In an attempt to parry criticism levied at corporations like Exxon, more articles like this one are starting to include descriptions of “where the money is going”.  The article touts the $7 billion Exxon spent on finding and producing more oil.  Interestingly, production still fell 8% from year-ago levels.  $7 billion just doesn’t get you what it used to, I guess.  The real problem isn’t locating new oil – corporations know where plenty of it is.  It’s the lack of refining capacity in the U.S.  Remember, a new refinery hasn’t been built in 30 years.

The article mentions $10.1 billion went to shareholders in dividends and stock buybacks.  It goes on to bring up all the taxes Exxon and others have to pay.   Waaaaaah!

In terms of governmental policy, the corporate welfare Exxon and others are enjoying should be shut down.  With demand continuing to increase and corporations working to keep supply down, their profits will continue to set records.  Why should the American taxpayer give them more of their hard-earned money?
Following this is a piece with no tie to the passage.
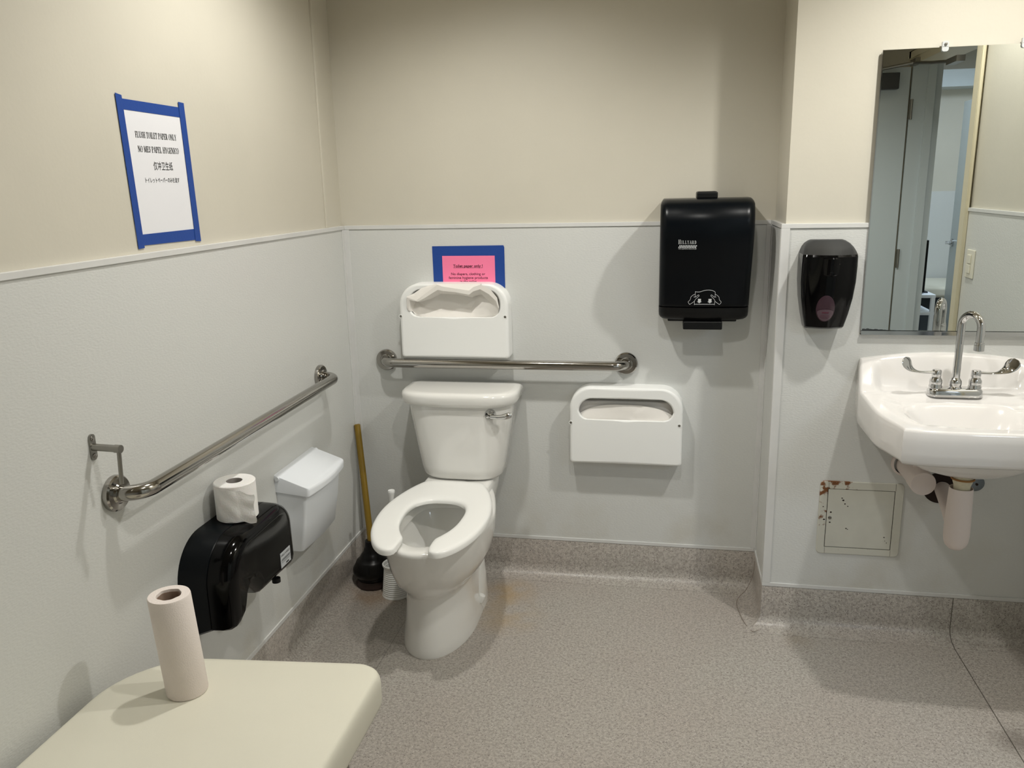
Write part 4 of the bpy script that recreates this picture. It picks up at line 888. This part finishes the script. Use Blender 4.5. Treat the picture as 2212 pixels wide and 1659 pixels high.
# ================================================================ ACCESS PANEL
ap = thing('access_panel', 'square painted steel access panel with rusty corner under the basin', 'access panel', (1.835, SY, .41))
ax0, ax1, az0, az1 = 1.706, 1.964, .284, .540
def sheetring(o4, r, i4): 
    c = ((o4[0]+o4[1])/2, (o4[2]+o4[3])/2); A_ = [2*PI*k/360+.001 for k in range(360)] + [math.atan2(z-c[1], x-c[0]) % (2*PI) for x in i4[:2] for z in i4[2:]]
    A_ = sorted(A_); return c, radial(rrect(*o4, r, 8), c, A_), radial([(i4[0], i4[2]), (i4[1], i4[2]), (i4[1], i4[3]), (i4[0], i4[3])], c, A_)
c_, o_, i_ = sheetring((ax0, ax1, az0, az1), .014, (ax0+.024, ax1-.026, az0+.023, az1-.026))
finish('frame', MB().loft([[(x, SY, z) for x, z in o_], [(x, SY-.003, z) for x, z in o_], [(x, SY-.0045, z) for x, z in inset(o_, c_, .002)], [(x, SY-.0045, z) for x, z in i_], [(x, SY, z) for x, z in i_]], False, False), 'rusty', ap, smooth=35)
finish('recess', MB().box(ax0+.02, ax1-.02, SY-.0008, SY, az0+.02, az1-.02), 'dark', ap, smooth=0)
dr = finish('door', MB().box(ax0+.0262, ax1-.0280, SY-.0042, SY-.0008, az0+.0252, az1-.0280), 'paneldoor', ap, bevel=.0006, seg=2)
finish('lock_screw', MB().lathe((ax0+.036, SY-.0042, .412), [(.0058, 0), (.0055, .0015), (.004, .002)], (0, -1, 0), 20), 'dullsteel', dr)
finish('slot', MB().box(ax0+.0312, ax0+.0408, SY-.0068, SY-.0062, .4113, .4127), 'dark', dr, smooth=0)
mb = MB()
for (x, z, r_) in ((1.744, .432, .003), (1.743, .396, .0028), (1.78, .475, .003), (1.786, .463, .0025), (1.776, .483, .002), (1.795, .455, .002), (1.915, .352, .002), (1.918, .340, .0012), (1.795, .377, .0022), (1.800, .374, .0015), (1.924, .333, .0015), (1.724, .405, .003), (1.719, .450, .002)):
    mb.add([(x+r_*1.4*math.cos(a)*(.7+.3*random.random()), SY-.0049, z+r_*math.sin(a)*(.7+.3*random.random())) for a in [2*PI*k/8 for k in range(8)]], [tuple(range(8))])
finish('chipped_spots', mb, 'dark', ap, smooth=0)['kind'] = 'stuff'
JM = pbr('joint_grey', (120, 118, 108), .6)
for (xa, za, xb, zb) in ((ax0+.0265, az0, ax0+.0262, az0+.023), (ax1-.026, az0, ax1-.026, az0+.023), (ax0+.026, az1-.026, ax0+.0265, az1), (ax1-.026, az1-.026, ax1-.026, az1)):
    mb = MB(); ribbon(mb, [(xa, SY-.0048, za+.001), (xb, SY-.0048, zb-.001)], .0012, (0, -1, 0))
    finish('frame_joint', mb, JM, ap, smooth=0)

# ================================================================ SANITARY NAPKIN BIN
nb = thing('waste_bin', 'white lidded wall bin beside the grab bar on the left wall', 'bin', (0, -.56, .38))
y0, y1 = -.705, -.420
def nring(z, dx, bow, i_=0): 
    P = [(0, y0+i_, z), (dx-.010, y0+i_, z)] + [(dx-.010+.010*math.sin(PI/2*k/5), y0+i_+.010-.010*math.cos(PI/2*k/5), z) for k in range(1, 6)]
    P += [(dx+bow*math.sin(PI*k/12), y0+.010+i_+(y1-y0-.02-2*i_)*k/12, z) for k in range(1, 12)]
    P += [(dx-.010+.010*math.cos(PI/2*k/5), y1-i_-.010+.010*math.sin(PI/2*k/5), z) for k in range(0, 6)] + [(0, y1-i_, z)]
    return P
finish('body', MB().loft([nring(.378, .068, .006, .012), nring(.382, .071, .007, .010), nring(.48, .088, .009, .006), nring(.592, .101, .010, .003)]), 'binplastic', nb, smooth=50)
# lid: slopes from the wall down to the front, skirt round three sides
mb = MB(); rings = []
for k, (dz, dx_, i_) in enumerate(((-.040, .112, -.002), (-.008, .114, -.003), (-.002, .113, -.002), (.0, .110, .001))):
    r_ = nring(0, dx_, .012, i_); rr_ = []
    for (x, y, z) in r_:
        zt = .640-.36*x
        bot = (.583 if x < .08 else .572) if k == 0 else zt+dz
        rr_.append((x, y, bot))
    rings.append(rr_)
finish('lid', MB().loft(rings, False, True), 'binplastic', nb, smooth=40)
for y in (y0-.004, y1+.004): finish('hinge_pin', MB().lathe((.010, y-.003, .628), [(.007, 0), (.007, .006)], (0, 1, 0), 14), 'binplastic', nb)

# ================================================================ JUMBO TISSUE DISPENSER
jd = thing('toilet_paper_dispenser', 'big black twin toilet paper dispenser low on the left wall', 'dispenser', (0, -1.06, .44))
def jprof():
    P = []
    ya, yb, zt, zb = -1.252, -.876, .648, .432
    P += [(ya, .425), (ya, .52)] + [(ya+.115-.115*math.cos(q), .533+.115*math.sin(q)) for q in [PI/2*k/12 for k in range(1, 13)]]
    P += [(yb-.08+.08*math.sin(q), .568+.08*math.cos(q)) for q in [PI/2*k/10 for k in range(0, 11)]]
    P += [(yb, .46), (yb-.008, .448), (yb-.02, .443), (-1.085, .441), (-1.094, .446), (-1.135, .492), (-1.16, .508), (-1.19, .502), (-1.212, .470), (-1.219, .440), (-1.226, .424), (-1.240, .417)]
    return P
jp = jprof(); jc = (-1.06, .56)
def jr(x, k): return [(x, y, z) for y, z in (inset(jp, jc, k) if k else jp)]
finish('body', MB().loft([[(x, y, z-.032*smoothstep(.47, .42, z)*smoothstep(-1.19, -1.215, y)) for x, y, z in jr(0, .0)], jr(.078, 0), jr(.080, .0025)]), 'black', jd, smooth=30)
finish('cover', MB().loft([jr(.080, .0028), jr(.082, .0), jr(.112, .002), jr(.126, .007), jr(.137, .017), jr(.142, .030), jr(.1435, .045)]), 'blackgloss', jd, smooth=35)
finish('lock_nub', MB().lathe((.125, -.985, .438), [(.012, 0), (.012, .012)], (0, 0, -1), 20), 'softblack', jd)
lb = finish('maker_label', MB().box(.1436, .1448, -.985, -.925, .468, .512), 'label', jd, smooth=0)
text_part('label_text', [('HILLYARD', (.1452, -.981, .5005), .0062, .052, 'LEFT', 0, False), ('THE CLEANING RESOURCE', (.1452, -.981, .4815), .0028, .052, 'LEFT', 0, False)], 'ink', lb, (0, 1, 0), (0, 0, 1), (1, 0, 0))
mb = MB()
for k in range(10):
    for r_ in (0, 1):
        y, z = -.979+k*.0052+r_*.0026, .4885+r_*.0035; s_ = .002
        mb.add([(.1452, y-s_, z), (.1452, y, z-s_), (.1452, y+s_, z), (.1452, y, z+s_)], [(0, 1, 2, 3)])
mb.add([(.1452, -.955, .4715), (.1452, -.938, .4715), (.1452, -.938, .4755), (.1452, -.955, .4755)], [(0, 1, 2, 3)])
finish('label_pattern', mb, 'ink', lb, smooth=0)
# toilet roll standing on top
tp = thing('toilet_roll', 'loose white toilet roll standing on the black toilet paper dispenser', 'toilet roll', (.064, -1.045, .649))
qx, qy, qz, qr = .064, -1.045, .6490, .0545
def tr(r_, h): return [(qx+r_*math.cos(a), qy+r_*math.sin(a), qz+h) for a in [2*PI*k/64 for k in range(64)]]
finish('paper', MB().loft([tr(qr-.002, 0), tr(qr, .002), tr(qr, .100), tr(qr-.002, .102), tr(.024, .102), tr(.0215, .1015), tr(.0213, .0)], True, False), 'tissue', tp, smooth=40)
finish('cardboard_core', MB().loft([tr(.0214, .1012), tr(.0205, .1012), tr(.0205, .004), tr(.0214, .004)], False, False), pbr('grey_card', (168, 162, 158), .9), tp)
mb = MB(); g = []; nu, nv = 26, 12
for j in range(nv+1):
    for i in range(nu+1):
        t_ = i/nu; v_ = j/nv
        a0 = math.radians(-115) + t_*math.radians(95)
        rr_ = qr+.0015+.0015*math.sin(11*t_+5*v_)*math.sin(7*v_)+.002*t_
        x, y = qx+rr_*math.cos(a0), qy+rr_*math.sin(a0)
        if t_ > .62:                                                # leaves the roll, hangs off
            s_ = (t_-.62)/.38; a1 = math.radians(-115+.62*95); 
            x = qx+(qr+.003)*math.cos(a1) - math.sin(a1)*s_*.040 + math.cos(a1)*(.010*s_)
            y = qy+(qr+.003)*math.sin(a1) + math.cos(a1)*s_*.040 + math.sin(a1)*(.010*s_)
            x += .003*math.sin(9*v_)*s_; y += .002*math.sin(14*v_+1)*s_
        zt = .096-.008*t_-.012*smoothstep(.6, 1, t_); zb = .004-.008*smoothstep(.6, 1, t_)
        g.append((x, y, qz+zb+(zt-zb)*v_+.0015*math.sin(20*t_)))
mb.add(g, [(j*(nu+1)+i, j*(nu+1)+i+1, (j+1)*(nu+1)+i+1, (j+1)*(nu+1)+i) for j in range(nv) for i in range(nu)])
finish('loose_sheet', mb, 'tissue', tp, smooth=60)

# ================================================================ PLUNGER, BRUSH
px_, py_ = .092, -.170
pg = thing('plunger', 'black rubber plunger with yellow wooden handle in the corner', 'plunger', (px_, py_, 0))
finish('cup', MB().lathe((px_, py_, .0), [(0.0465, 0.026), (0.0577, 0.027), (0.0614, 0.034), (0.0595, 0.04), (0.0707, 0.046), (0.0753, 0.056), (0.0763, 0.068), (0.0735, 0.076), (0.067, 0.086), (0.0614, 0.1), (0.0558, 0.106), (0.0484, 0.112), (0.0446, 0.12), (0.0372, 0.132), (0.0307, 0.14), (0.0279, 0.152), (0.0242, 0.16), (0.0233, 0.182), (0.0186, 0.184), (0.0121, 0.182)], n=48), 'rubber', pg, smooth=40)
finish('inner_flange', MB().lathe((px_, py_, .0), [(.060, .001), (.066, .003), (.067, .010), (.060, .028), (.05, .030)], n=48), 'rubberbase', pg)
finish('handle', MB().tube([(px_, py_, .165), (.050, -.095, .40), (.012, -.030, .603), (.0115, -.0295, .606)], [.0125, .0125, .0125, .009], 20), 'wood', pg)
bh_x, bh_y = .208, -.240
bh = thing('toilet_brush_holder', 'white ribbed toilet brush holder behind the toilet', 'brush holder', (bh_x, bh_y, 0))
prof = [(.052, 0), (.053, .002)]
for k in range(14): z = .006+k*.0078; prof += [(.052-.0008*k, z), (.0495-.0008*k, z+.004)]
prof += [(.044, .118), (.046, .122), (.0465, .128), (.044, .130), (.041, .126), (.040, .02)]
finish('cup', MB().lathe((bh_x, bh_y, 0), prof, n=44), 'plastic', bh, smooth=30)
tbh = thing('toilet_brush', 'white toilet brush standing in the holder behind the toilet', 'toilet brush', (bh_x, bh_y, .02))
finish('handle', MB().lathe((bh_x, bh_y, .10), [(.012, 0), (.010, .05), (.008, .20), (.0085, .285), (.0125, .305), (.0135, .312), (.012, .316), (.004, .314)], (.0, .04, 1), 24), 'plastic', tbh)
finish('bristle_head', MB().lathe((bh_x, bh_y, .022), [(.02, 0), (.034, .01), (.034, .06), (.02, .075), (.01, .08)], n=24), 'plastic', tbh)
Another point on corporations locating new oil and wanting more off-shore areas to be opened for lease: when will the corporate media bring up the fact that the Gulf of Mexico was opened up for leasing two years ago?  Oil and gas prices have shot up ever since.  Where’s the oil?  Where’s the relief at the pump?  The answer is easy: corporations are sitting on those leases, which helped cause the increase in price and thus in their profit.  Corporations have no real interest in increasing supply.  They’re sitting on a resource that is dwindling and they know it.  If Congress is stupid enough to open off-shore areas, prices will not go down.  The facts in the past two years bears that out.  It sounds really good right now while we’re all paying more than we ever have for gas.  The best way to bring down prices in the environment set up by the big energy corporations and their lackeys in our government?  Decrease demand.